▶ **Exercise objective**: Exactly as written, write out the lines below from the first to the one containing "m.build('tools', 'galvanised', sh)", inclusive. Pictures do not belong in the copy.

▶ **Given material**:
━━━━━━

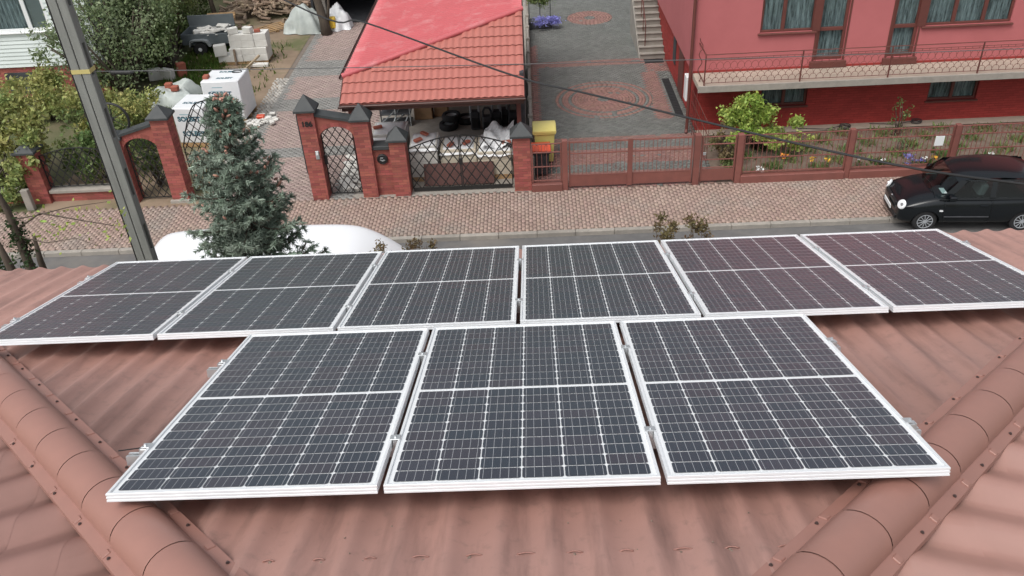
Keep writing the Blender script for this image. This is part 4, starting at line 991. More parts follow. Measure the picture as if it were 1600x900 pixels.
m = MB()
for k in range(7): m.tube([(-4.95 + k * .13, 26.3, .2 + .1 * (k % 3)), (-4.7 + k * .12, 26.7, .3 + .12 * (k % 4))], .02, 5)
m.build('tools', 'galvanised', sh)

# ---- stacks of building blocks behind the black gate
blk = {}
def block_stack(x0, y0, nx, ny, nz, label, m_='block_cream', bx=.5, by=.24, bz=.24, skip=(), z0=.14, film=None, rot=0, pallet_=True, group='stacks of building blocks'):
    s = thing('block_stack', label, 'block stack', (x0 + nx * bx / 2, y0 + ny * by / 2, 0), group)
    key = (bx, by, bz, m_)
    for k in range(nz):
        for j in range(ny):
            for i in range(nx):
                if (i, j, k) in skip: continue
                if key not in blk:
                    o = MB().cbox(0, bx - .006, 0, by - .005, 0, bz - .004, .008).build('block', m_, s, local=True); blk[key] = o.data
                else: o = link('block', blk[key], s)
                o.location = Vector((x0 + i * bx + random.uniform(-.008, .008), y0 + j * by + random.uniform(-.006, .006), z0 + k * bz)) - ORG[s.name]; o.rotation_euler = (0, 0, random.uniform(-.012, .012))
    if pallet_:
        for k in range(3): MB().box(x0 + .02, x0 + nx * bx - .02, y0 + k * (ny * by - .1) / 2 , y0 + k * (ny * by - .1) / 2 + .1, -.003, z0 - .03).build('pallet_runner', 'timber', s)
        MB().box(x0, x0 + nx * bx, y0 - .01, y0 + ny * by + .01, z0 - .028, z0 - .004).build('pallet_deck', 'timber', s)
    if film:
        zt = z0 + nz * bz; n = 9; V = []; F = []
        for j in range(n + 1):
            for i in range(n + 1):
                x = x0 - .03 + (nx * bx + .06) * i / n; y = y0 - .04 + (ny * by + .08) * j / n; e = (i in (0, n)) or (j in (0, n))
                V.append((x, y, zt + .012 + (random.uniform(0, film)) - (.16 if e else 0)))
        for j in range(n):
            for i in range(n): a = j * (n + 1) + i; F.append((a, a + 1, a + n + 2, a + n + 1))
        MB().add(V, F, .5).build('film', 'film_white', s, smooth=True)
    return s
block_stack(-4.72, 23.0, 2, 4, 4, 'white block stack with flat white top behind the letterbox wall', 'block_white', bz=.27, film=.008)
block_stack(-3.55, 22.35, 1, 4, 4, 'narrow white block stack at the left end of the double gate', 'block_white', bx=.78, film=.03)
block_stack(-2.70, 22.55, 2, 4, 3, 'cream block stack with white film top in the middle of the double gate', 'block_cream', bx=.52, film=.015)
block_stack(-1.62, 22.3, 2, 5, 3, 'cream block stack under crumpled film at the right end of the double gate', 'block_cream', bx=.5, film=.07)
fs = thing('plastic_film', 'crumpled white plastic film sagging over the right block stack', 'plastic sheet', (-1.1, 22.9, .9)); V = []; F = []; n = 16
for j in range(n + 1):
    for i in range(n + 1):
        u, v = i / n, j / n; V.append((-1.5 + .85 * u + .1 * v, 22.35 + 1.1 * v, .95 + .22 * v + .10 * math.sin(u * 9 + v * 5) * math.sin(v * 7 + 1) + random.uniform(0, .05)))
for j in range(n):
    for i in range(n): a = j * (n + 1) + i; F.append((a, a + 1, a + n + 2, a + n + 1))
MB().add(V, F, .5).build('film', 'film_white', fs)
for k, (x, y, z, lab) in enumerate(((-3.3, 22.6, 1.14, 'broken red brick on the narrow white stack'), (-2.4, 22.75, .89, 'dark red brick on the left of the cream stack'), (-1.95, 22.85, .89, 'orange brick on the right of the cream stack'), (-4.55, 23.4, 1.24, 'red brick on the flat white stack'), (-3.15, 23.0, 1.15, 'second red brick on the narrow white stack'), (-.78, 22.5, 1.0, 'brick on the film covered stack'))):
    T = Matrix.Translation((x, y, z + .06)) @ Matrix.Rotation(random.uniform(0, 3), 4, 'Z') @ Matrix.Rotation(random.uniform(-.1, .1), 4, 'X')
    MB().cbox(-.13, .13, -.06, .06, -.035, .035, .008, T=T).build('loose_brick', 'terracotta', origin=(x, y, z), label=lab, cat='brick', group='loose red bricks')
ss = thing('steel_sheet', 'rusty brown steel sheet leaning against the stacks behind the double gate', 'steel sheet', (-2.15, 22.1, 0))
T = Matrix.Translation((-2.15, 22.02, .02)) @ Matrix.Rotation(R(-24), 4, 'X')
MB().cbox(-1.0, .98, -.012, .012, 0, .62, .004, T=T).build('sheet', 'rust_sheet', ss); MB().cbox(-1.0, .98, -.06, -.013, .0, .03, .004, T=T).build('bottom_lip', 'rust_sheet', ss); MB().cbox(-1.02, -.99, -.06, .012, 0, .62, .004, T=T).build('side_lip', 'rust_sheet', ss)

# ---- wrapped pallets with printed film
def wrapped(x0, x1, y0, y1, h, yaw, label, prints):
    c = Vector(((x0 + x1) / 2, (y0 + y1) / 2, 0)); s = thing('wrapped_pallet', label, 'pallet', c, 'film wrapped pallets of blocks')
    s.rotation_euler = (0, 0, R(yaw)); hx, hy = (x1 - x0) / 2, (y1 - y0) / 2
    n = 8; m = MB()
    m.cbox(-hx, hx, -hy, hy, .13, h, .03); o = m.build('wrapping', 'film_white', s, local=True, smooth='auto')
    for k in range(3): MB().box(-hx + .02, hx - .02, -hy + k * (2 * hy - .1) / 2, -hy + k * (2 * hy - .1) / 2 + .1, 0, .125).build('pallet_runner', 'timber', s, local=True)
    ORG['_t'] = Vector((0, 0, 0))
    for (txt, size, lx, lz, face) in prints:
        if face == 'f': M_ = Matrix.Translation((lx, -hy - .002, lz)) @ Matrix.Rotation(R(90), 4, 'X')
        elif face == 'r': M_ = Matrix.Translation((hx + .002, lx, lz)) @ Matrix.Rotation(R(90), 4, 'Z') @ Matrix.Rotation(R(90), 4, 'X')
        else: M_ = Matrix.Translation((lx, lz, h + .002))
        ORG[s.name] = Vector((0, 0, 0)); text(txt, size, M_, 'print_blue' if size > .12 else 'print_teal', s, 'print', .0008, .010 if size > .12 else 0)
    for (lx, lz, w_, hh) in ((-.1, h - .22, .36, .02), (-.1, h - .34, .5, .012), (0.05, h - .78, .3, .012), (.05, h - .86, .34, .012)):
        MB().box(lx - w_ / 2, lx + w_ / 2, -hy - .003, -hy - .001, lz, lz + hh).build('printed_line', 'print_teal', s, local=True)
    return s
wp1 = wrapped(-11.38, -10.36, 25.5, 26.7, 1.32, -6, 'white film wrapped pallet with blue lettering just behind the gate leaf', [('SOLBET', .22, 0.0, .95, 'f'), ('SOLBET', .20, .05, -.15, 't'), ('SOLBET', .22, .05, .45, 'f')])
wp2 = wrapped(-10.98, -9.70, 27.3, 28.5, 1.5, -3, 'taller white film wrapped pallet with blue lettering further back in the yard', [('SOLBET', .23, -.05, 1.05, 'f'), ('SOLBET', .23, .12, .55, 'f'), ('SOLBET', .16, 0, .3, 't'), ('SOLBET', .16, .1, -.3, 't')])
m = MB(); m.tube([(-9.98 + .16 * math.cos(t), 28.15 + .10 * math.sin(t), 1.515 + .01 * math.sin(3 * t)) for t in np.linspace(0, 6.28, 20)], .016, 5); m.build('cable_loop', 'cable', origin=(-9.98, 28.15, 1.5), label='small loop of black cable on the taller wrapped pallet', cat='cable')
MB().cbox(-10.98, -10.80, 27.55, 27.80, 1.50, 1.60, .01).build('loose_brick', 'terracotta', origin=(-10.9, 27.7, 1.5), label='red brick on the corner of the taller wrapped pallet', cat='brick', group='loose red bricks')
# red and yellow buckets behind the gate leaf
for x, y, mm, lab in ((-9.55, 23.3, 'red_lid', 'orange red bucket behind the gate leaf'), (-9.85, 23.1, 'yellow_bucket', 'yellow bucket beside the orange one behind the gate leaf')):
    b_ = thing('bucket', lab, 'bucket', (x, y, 0), 'buckets'); MB().lathe([(.10, 0), (.15, .28), (.16, .28), (.16, .30), (.145, .30), (.10, .02)], (x, y, 0), 16).build('pail', mm, b_, smooth='auto')
    m = MB(); m.tube([(x + .155 * math.cos(t), y - .05, .28 + .10 * math.sin(t)) for t in np.linspace(0, math.pi, 9)], .005, 4); m.build('handle', 'galvanised', b_)
# ================================================================== WHITE HOUSE AT THE LEFT
lh = thing('white_house', 'white weatherboarded house with red brick base at the left edge', 'house', (-20, 36, 0))
LX1, LY0 = -15.75, 30.75; LX0, LY1 = -27.0, 40.0
whole = (-19.9, -17.25, 2.45, 3.95)
m = MB(); wall_holes(m, LX0, LX1, 1.15, 5.6, LY0 + .03, [whole], .14); m.add([(LX1 - .03, LY0 + .03, 1.15), (LX1 - .03, LY1, 1.15), (LX1 - .03, LY1, 5.6), (LX1 - .03, LY0 + .03, 5.6)], [(0, 1, 2, 3)], .5)
m.add([(LX0, LY1, 0), (LX1, LY1, 0), (LX1, LY1, 5.6), (LX0, LY1, 5.6)], [(0, 1, 2, 3)], .5); m.add([(LX0, LY0, 0), (LX0, LY1, 0), (LX0, LY1, 5.6), (LX0, LY0, 5.6)], [(0, 1, 2, 3)], .5); m.build('wall', 'white_siding', lh)
bdh = .142
for j in range(31):
    z = 1.16 + j * bdh
    def board(x0, x1):
        MB().prism([(LY0 + .028, z), (LY0 - .012, z + .004), (LY0 - .010, z + .02), (LY0 + .014, z + bdh - .006), (LY0 + .028, z + bdh - .004)], x0, x1, 'x').build('siding_board', 'white_siding', lh)
    if z + bdh > whole[2] and z < whole[3]: board(LX0, whole[0] - .01); board(whole[1] + .01, LX1)
    else: board(LX0, LX1)
    MB().prism([(LX1 - .028, z), (LX1 + .012, z + .004), (LX1 + .010, z + .02), (LX1 - .014, z + bdh - .006), (LX1 - .028, z + bdh - .004)], LY0 + .03, LY1, 'y').build('siding_board', 'white_siding', lh)
brick_block(lh, LX0, LX1 - .06, LY0 + .06, LY1, -.03, 1.14, faces='fr', core='base_wall')
MB().cbox(-19.6, -18.1, LY0 + .02, LY0 + .05, .15, .95, .004).build('basement_window', 'dark_room', lh)
wl = window(lh, *whole, LY0 + .05, (-18.0,), fw=.10, fm='white_plastic', lace=True, sill=True, room=.5)
MB().box(-17.9, -17.3, LY0 + .115, LY0 + .12, 2.52, 3.9).build('roller_blind', 'grey_blind', wl)
MB().add([(LX0 - .5, LY0 - .5, 5.55), (LX1 + .5, LY0 - .5, 5.55), (LX1 + .5, LY1 + .5, 5.55), (LX0 - .5, LY1 + .5, 5.55), (-22, 35.3, 8), (-20, 35.3, 8)], [(0, 1, 5, 4), (1, 2, 5), (2, 3, 4, 5), (3, 0, 4), (3, 2, 1, 0)], .5).build('roof', 'tile_side', lh)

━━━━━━

▶ **Output of the exercise**:
Keep writing the Blender script for this image. This is part 4, starting at line 991. More parts follow. Measure the picture as if it were 1600x900 pixels.
m = MB()
for k in range(7): m.tube([(-4.95 + k * .13, 26.3, .2 + .1 * (k % 3)), (-4.7 + k * .12, 26.7, .3 + .12 * (k % 4))], .02, 5)
m.build('tools', 'galvanised', sh)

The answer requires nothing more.